Już na wejściu gości witały uśmiechnięte panie, wręczając przybyłym – zupełnie za darmo – drzewka. Dla każdego były też słodycze i owoce. Ale prawdziwa uczta zaczęła się z chwilą przekroczenia bramy, i bynajmniej nie chodzi o ucztę w rozumieniu biesiady, ale tą dla oczu. Zachwyt wzbudzały kwiaty, krzewy, drzewka… Na ogromnym placu znajdowało się kilkadziesiąt odmian roślin ozdobnych, ale nie brakowało też krzewów owocowych. Nie brakowało też ozdób, m.in. bukietów, w których oczywiście królowały białe, zielone i różowe hortensje. Było na co patrzeć, a także gdzie chodzić.
Ci, którzy przyjechali z myślą o zakupie czegoś ładnego do swojego ogrodu, mieli nie lada problem – bo wszystko było piękne i wszystko chciałoby się mieć. Gospodarze zadbali o to, aby każdy mógł wybrać właściwą do swoich potrzeb roślinę. O to zatroszczyły się panie, które radziły klientom.
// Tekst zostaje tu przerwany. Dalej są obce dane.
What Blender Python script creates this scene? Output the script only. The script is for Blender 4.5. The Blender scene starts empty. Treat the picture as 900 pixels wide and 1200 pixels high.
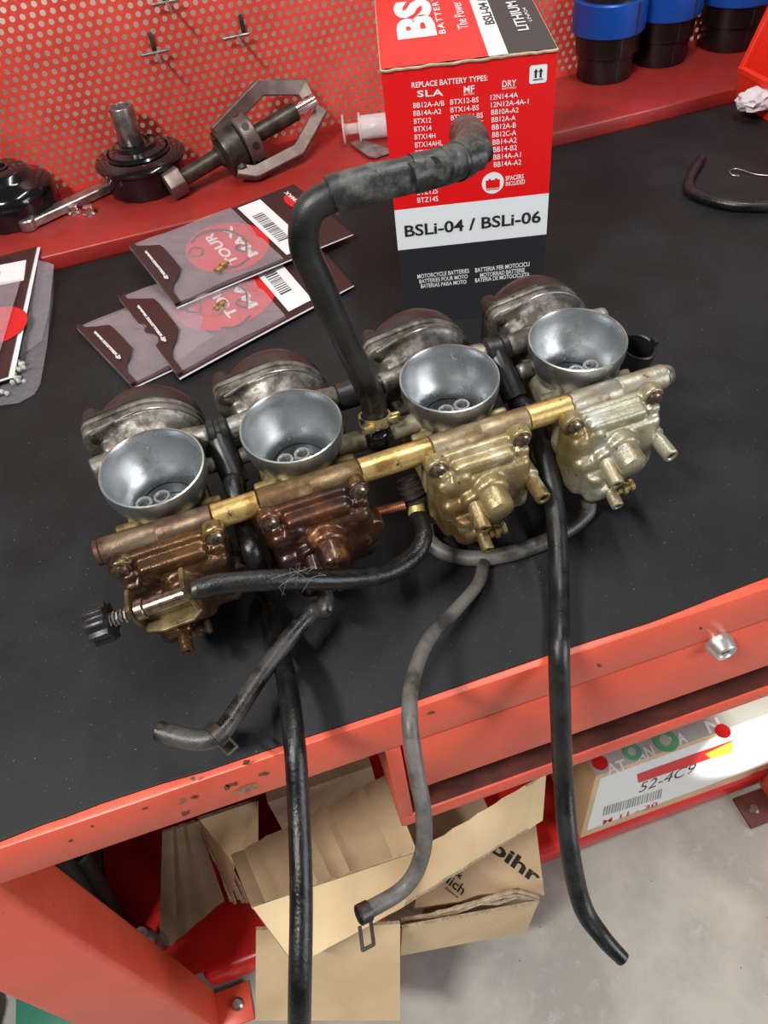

Ubrane w czerwone stroje były łatwo rozpoznawalne i – co najważniejsze – bardzo chętne do pomocy.
To nie jedyne atrakcje, jakie czekały na klientów w minioną sobotę i niedzielę. Od godziny 11 każdego dnia odbyły się bezpłatne konsultacje z ochrony i nawożenia roślin ozdobnych. Porady prowadzone były przez specjalistę, dr. Janusza Mazurka, zajmującego się doradztwem w zakresie roślin ogrodniczych w Arboretum w Wojsławicach oraz będącego wykładowcą na Uniwersytecie Przyrodniczym we Wrocławiu i Uniwersytecie Jagiellońskim w Krakowie. Doktor na co dzień współpracuje również z kobylogórską szkółką i raz w miesiącu doradza jej klientom.
Ponadto przybyli mieli okazję podpatrzeć, jak uformować roślinę, oraz jak sadzić i nawozić. Nie obyło się bez mnóstwa pytań, na które chętnie odpowiadano.
Kiedy dorośli oglądali rośliny, ich dzieci przebywały bezpieczne w specjalnie wyznaczonym dla nich kąciku, gdzie rysowały kredą, układały klocki, puszczały bańki mydlane…
Wśród klientów byli ci stali, ale i zupełnie nowi, którzy – jak już wspominaliśmy – nigdy wcześniej nie słyszeli o szkółce. Nie dziwi zatem, że często dało się słyszeć słowa: „jak tu pięknie!”.
Jak przystało na dni otwarte, gospodarze przygotowali na tę okazję wiele promocji. Wystarczy wspomnieć, że niektóre hortensje można było już kupić za jedyne 6 zł. Podobnie jak borówkę amerykańską.